La tradición cristiana que entendía el poder como una institución divina no encontró apoyo en el pensamiento del primer teórico de la política moderna. En
El Príncipe escribe: “Y aunque sobre Moisés no sea lícito razonar por haber sido mero ejecutor de las órdenes de Dios, sin embargo, debe ser admirado aunque sólo sea por aquella gracia que lo hacía digno de hablar con Dios.” (Maquiavelo, 1996: 48).
En este texto parece recalcar su respeto por el gran líder hebreo y por el Dios de la Biblia, sin embargo su concepción de la naturaleza humana como sede constante de envidias, ambiciones, impaciencia y deseos de venganza, le llevaron a entender la historia al modo helénico.
La teoría oriental de los ciclos universales, o del eterno retorno, que habían compartido griegos y romanos era aceptada también por Maquiavelo.
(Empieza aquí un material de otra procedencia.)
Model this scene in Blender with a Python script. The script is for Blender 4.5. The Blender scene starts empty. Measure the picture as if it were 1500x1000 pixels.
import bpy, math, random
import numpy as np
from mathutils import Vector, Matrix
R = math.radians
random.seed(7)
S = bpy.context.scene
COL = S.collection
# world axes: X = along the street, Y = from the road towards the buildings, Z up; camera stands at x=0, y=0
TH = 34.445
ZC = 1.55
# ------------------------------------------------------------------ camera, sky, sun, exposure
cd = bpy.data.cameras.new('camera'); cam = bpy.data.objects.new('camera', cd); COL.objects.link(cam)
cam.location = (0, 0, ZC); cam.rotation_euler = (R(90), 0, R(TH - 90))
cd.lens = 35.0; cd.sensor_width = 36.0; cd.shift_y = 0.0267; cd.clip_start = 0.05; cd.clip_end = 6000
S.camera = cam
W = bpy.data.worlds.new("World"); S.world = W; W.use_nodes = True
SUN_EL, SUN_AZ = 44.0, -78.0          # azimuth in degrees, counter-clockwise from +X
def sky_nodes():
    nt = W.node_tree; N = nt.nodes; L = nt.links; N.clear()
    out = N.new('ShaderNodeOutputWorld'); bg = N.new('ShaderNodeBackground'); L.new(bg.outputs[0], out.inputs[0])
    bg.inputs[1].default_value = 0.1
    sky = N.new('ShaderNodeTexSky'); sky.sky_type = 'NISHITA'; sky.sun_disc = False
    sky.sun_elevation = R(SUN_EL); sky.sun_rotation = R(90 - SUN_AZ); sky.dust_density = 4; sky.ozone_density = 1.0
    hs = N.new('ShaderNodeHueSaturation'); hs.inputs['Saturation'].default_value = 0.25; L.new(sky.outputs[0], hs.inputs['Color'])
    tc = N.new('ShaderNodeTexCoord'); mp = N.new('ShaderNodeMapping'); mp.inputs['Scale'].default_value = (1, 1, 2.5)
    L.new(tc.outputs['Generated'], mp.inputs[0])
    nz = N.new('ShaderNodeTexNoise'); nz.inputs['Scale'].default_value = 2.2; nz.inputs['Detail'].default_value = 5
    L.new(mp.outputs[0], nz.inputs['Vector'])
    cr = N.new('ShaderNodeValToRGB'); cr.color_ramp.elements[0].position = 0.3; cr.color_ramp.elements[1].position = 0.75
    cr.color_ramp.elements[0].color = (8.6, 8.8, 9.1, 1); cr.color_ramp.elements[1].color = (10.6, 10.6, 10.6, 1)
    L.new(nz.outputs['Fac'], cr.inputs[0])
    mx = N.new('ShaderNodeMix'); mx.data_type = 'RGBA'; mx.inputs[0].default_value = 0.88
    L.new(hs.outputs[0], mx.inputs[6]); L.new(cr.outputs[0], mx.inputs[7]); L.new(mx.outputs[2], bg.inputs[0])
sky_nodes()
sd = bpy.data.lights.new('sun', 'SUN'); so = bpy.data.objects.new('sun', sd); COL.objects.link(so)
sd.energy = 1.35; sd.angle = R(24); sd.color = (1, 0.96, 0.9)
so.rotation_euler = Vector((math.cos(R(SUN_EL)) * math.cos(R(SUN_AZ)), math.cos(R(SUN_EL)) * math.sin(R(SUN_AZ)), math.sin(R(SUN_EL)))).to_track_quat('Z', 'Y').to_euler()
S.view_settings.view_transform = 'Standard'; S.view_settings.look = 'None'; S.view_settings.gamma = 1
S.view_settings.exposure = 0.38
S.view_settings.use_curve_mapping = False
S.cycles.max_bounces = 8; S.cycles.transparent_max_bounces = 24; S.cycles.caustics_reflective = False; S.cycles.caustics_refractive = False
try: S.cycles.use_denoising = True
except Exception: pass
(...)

Entendía la historia de la humanidad como una permanente manifestación de lo mismo. Todo resultaba coincidente. Todo se repetía. Los ciclos vitales de las sociedades eran siempre iguales: un ascenso hacia las cimas de la virtud y perfección para descender después en picado hasta el máximo grado de corrupción, desorden y degeneración.
Lo paradójico de esta creencia es que descartaba a la divinidad. El Dios Creador no intervenía en el mundo de lo social. No existía ningún ser trascendente detrás de los ciclos vitales de la historia.
El pensador de Florencia creyó que Dios no se ocupaba en poner o quitar soberanos. Esto sólo lo hacía el hombre con su radical ambivalencia, con su grandeza pero también con su profunda miseria.